[START OF MATERIAL PROVIDED]

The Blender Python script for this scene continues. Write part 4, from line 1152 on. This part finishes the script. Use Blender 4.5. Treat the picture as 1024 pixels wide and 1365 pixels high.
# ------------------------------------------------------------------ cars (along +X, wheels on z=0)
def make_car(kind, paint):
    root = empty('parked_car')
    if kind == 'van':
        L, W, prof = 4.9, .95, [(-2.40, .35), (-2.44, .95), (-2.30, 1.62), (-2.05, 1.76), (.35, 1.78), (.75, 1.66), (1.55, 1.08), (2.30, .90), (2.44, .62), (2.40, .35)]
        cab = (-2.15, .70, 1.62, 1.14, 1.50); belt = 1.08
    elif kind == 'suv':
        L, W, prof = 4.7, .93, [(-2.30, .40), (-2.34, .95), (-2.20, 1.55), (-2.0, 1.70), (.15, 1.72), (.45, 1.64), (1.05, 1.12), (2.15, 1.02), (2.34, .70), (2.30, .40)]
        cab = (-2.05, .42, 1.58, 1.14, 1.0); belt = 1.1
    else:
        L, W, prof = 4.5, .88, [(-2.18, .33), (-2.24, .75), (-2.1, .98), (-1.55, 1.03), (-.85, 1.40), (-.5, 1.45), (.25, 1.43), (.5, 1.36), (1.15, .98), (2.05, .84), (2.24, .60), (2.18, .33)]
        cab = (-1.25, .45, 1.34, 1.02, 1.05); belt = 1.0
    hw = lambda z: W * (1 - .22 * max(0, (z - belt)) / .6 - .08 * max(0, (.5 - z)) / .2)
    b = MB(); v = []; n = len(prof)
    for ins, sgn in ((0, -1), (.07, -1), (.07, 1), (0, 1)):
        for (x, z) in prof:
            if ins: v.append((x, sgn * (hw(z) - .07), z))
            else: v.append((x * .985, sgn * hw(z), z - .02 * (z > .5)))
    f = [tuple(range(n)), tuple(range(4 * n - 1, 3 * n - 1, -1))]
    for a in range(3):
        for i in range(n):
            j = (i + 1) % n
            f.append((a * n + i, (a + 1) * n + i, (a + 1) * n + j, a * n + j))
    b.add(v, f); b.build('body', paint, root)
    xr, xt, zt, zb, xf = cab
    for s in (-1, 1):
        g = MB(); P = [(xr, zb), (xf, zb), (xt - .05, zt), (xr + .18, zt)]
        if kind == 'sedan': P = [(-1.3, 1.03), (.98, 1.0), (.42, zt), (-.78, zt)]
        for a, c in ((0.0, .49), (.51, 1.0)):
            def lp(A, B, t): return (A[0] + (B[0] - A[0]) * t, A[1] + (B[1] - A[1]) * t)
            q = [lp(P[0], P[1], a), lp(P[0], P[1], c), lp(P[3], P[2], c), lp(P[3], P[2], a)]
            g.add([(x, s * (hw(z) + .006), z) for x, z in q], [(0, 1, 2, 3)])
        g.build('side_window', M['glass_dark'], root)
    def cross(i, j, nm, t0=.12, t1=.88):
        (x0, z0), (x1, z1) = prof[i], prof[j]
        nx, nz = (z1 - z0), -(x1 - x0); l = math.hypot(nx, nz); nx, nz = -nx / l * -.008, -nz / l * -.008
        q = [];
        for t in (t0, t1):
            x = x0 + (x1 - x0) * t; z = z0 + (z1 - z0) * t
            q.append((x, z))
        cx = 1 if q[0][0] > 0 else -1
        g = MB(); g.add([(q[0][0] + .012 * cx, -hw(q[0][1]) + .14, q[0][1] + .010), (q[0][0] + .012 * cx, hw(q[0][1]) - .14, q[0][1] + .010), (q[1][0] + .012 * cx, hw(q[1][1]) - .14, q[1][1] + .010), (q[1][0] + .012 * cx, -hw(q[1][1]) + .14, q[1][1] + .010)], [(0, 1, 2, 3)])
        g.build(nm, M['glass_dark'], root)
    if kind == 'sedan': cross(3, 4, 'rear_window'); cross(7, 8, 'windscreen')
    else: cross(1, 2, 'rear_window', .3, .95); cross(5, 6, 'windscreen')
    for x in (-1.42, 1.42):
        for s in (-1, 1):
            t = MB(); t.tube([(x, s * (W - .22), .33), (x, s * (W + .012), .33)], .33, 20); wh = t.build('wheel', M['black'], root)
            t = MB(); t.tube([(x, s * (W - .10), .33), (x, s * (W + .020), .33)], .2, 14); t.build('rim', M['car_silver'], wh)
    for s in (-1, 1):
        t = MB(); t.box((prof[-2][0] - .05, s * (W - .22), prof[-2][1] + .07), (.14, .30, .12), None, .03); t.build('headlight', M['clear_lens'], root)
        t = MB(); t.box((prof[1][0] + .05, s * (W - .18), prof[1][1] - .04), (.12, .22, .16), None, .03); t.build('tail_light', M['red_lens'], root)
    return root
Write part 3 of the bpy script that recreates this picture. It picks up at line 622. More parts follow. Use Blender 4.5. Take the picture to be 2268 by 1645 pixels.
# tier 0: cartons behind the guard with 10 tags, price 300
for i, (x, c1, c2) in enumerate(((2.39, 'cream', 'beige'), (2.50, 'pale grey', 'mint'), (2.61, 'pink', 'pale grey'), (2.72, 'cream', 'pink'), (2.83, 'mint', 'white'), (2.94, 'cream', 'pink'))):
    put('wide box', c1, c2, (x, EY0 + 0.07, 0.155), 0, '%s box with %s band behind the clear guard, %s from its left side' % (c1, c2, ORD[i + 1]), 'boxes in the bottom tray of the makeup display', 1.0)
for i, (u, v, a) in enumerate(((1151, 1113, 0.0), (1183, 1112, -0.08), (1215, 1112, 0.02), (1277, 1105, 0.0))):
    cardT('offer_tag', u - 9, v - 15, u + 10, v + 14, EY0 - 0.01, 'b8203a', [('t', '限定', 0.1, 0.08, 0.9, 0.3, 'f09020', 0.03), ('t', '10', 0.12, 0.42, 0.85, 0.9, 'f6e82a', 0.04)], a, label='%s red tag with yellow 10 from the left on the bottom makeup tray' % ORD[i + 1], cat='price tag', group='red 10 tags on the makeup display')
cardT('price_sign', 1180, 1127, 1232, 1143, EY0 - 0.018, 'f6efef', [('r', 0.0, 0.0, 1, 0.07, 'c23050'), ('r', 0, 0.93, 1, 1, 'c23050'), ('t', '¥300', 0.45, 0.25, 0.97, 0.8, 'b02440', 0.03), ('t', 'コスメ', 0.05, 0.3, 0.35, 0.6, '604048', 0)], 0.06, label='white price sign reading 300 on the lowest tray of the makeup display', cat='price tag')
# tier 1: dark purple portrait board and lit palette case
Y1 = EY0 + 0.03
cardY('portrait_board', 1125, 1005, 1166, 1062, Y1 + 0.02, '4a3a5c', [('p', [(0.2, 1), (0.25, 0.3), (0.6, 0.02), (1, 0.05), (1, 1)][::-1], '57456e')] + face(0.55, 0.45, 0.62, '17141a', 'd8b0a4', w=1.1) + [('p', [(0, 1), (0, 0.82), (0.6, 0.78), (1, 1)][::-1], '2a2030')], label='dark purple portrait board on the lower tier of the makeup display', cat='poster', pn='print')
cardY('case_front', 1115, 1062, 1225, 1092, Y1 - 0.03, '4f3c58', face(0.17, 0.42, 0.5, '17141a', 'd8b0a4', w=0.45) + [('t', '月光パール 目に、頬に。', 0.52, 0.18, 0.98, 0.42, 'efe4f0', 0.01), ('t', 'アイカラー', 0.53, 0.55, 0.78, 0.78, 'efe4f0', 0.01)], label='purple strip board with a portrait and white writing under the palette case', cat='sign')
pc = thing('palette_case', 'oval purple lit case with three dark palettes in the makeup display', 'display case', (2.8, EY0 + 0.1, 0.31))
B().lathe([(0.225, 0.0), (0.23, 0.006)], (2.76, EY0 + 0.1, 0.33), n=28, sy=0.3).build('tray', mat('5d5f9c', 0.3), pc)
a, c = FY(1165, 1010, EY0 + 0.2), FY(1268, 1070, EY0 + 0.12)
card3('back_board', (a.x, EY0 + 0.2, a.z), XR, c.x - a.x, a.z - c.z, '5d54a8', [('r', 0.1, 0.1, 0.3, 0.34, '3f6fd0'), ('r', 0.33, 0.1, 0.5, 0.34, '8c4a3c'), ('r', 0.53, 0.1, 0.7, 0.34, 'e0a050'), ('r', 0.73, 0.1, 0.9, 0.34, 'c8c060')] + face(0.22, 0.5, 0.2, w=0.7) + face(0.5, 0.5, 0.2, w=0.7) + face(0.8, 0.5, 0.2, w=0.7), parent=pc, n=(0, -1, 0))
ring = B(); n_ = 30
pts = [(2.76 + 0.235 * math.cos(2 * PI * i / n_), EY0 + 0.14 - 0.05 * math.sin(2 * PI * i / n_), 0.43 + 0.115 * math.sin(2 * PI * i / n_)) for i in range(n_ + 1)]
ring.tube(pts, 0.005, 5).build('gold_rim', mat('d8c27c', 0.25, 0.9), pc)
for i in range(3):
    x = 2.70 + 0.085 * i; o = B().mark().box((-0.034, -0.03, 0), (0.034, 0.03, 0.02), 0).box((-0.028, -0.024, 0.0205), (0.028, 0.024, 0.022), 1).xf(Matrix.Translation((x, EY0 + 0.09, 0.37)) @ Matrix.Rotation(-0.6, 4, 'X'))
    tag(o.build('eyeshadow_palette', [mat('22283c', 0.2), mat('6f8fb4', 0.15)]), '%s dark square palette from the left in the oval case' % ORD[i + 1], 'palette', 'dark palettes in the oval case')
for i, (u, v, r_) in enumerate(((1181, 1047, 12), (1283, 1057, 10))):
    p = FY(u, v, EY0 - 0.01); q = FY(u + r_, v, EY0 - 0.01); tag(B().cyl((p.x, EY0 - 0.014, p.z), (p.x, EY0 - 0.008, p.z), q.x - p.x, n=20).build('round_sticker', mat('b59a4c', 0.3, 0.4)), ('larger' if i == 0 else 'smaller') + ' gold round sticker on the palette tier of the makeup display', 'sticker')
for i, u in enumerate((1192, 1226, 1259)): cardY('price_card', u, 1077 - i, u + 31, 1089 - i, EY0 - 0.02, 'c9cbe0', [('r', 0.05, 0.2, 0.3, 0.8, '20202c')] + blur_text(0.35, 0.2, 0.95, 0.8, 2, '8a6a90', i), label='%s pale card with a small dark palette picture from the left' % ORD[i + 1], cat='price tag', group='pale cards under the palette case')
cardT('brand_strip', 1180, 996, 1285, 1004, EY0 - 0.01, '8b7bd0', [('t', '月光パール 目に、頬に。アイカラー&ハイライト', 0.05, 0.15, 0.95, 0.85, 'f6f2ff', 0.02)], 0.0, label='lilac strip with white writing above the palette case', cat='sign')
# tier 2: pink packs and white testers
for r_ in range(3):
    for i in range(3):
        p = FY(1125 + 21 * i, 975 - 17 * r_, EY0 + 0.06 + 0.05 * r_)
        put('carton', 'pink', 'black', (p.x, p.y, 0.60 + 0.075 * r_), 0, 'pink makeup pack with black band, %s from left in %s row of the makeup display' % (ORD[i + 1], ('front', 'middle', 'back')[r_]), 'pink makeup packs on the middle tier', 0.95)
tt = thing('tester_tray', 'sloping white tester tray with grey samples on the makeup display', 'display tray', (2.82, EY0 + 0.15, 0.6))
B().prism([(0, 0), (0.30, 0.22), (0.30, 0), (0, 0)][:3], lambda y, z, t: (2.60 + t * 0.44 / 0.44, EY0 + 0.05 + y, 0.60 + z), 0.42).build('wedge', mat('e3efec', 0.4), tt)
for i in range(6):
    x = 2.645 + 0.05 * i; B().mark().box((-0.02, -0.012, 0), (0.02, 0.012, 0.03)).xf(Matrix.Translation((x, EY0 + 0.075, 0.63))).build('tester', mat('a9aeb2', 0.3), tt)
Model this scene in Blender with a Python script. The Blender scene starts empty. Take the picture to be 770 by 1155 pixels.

[END OF MATERIAL PROVIDED]

JOB - Return every line above in which the string "Take" occurs.

EXERCISE OUTPUT -
Write part 3 of the bpy script that recreates this picture. It picks up at line 622. More parts follow. Use Blender 4.5. Take the picture to be 2268 by 1645 pixels.
Model this scene in Blender with a Python script. The Blender scene starts empty. Take the picture to be 770 by 1155 pixels.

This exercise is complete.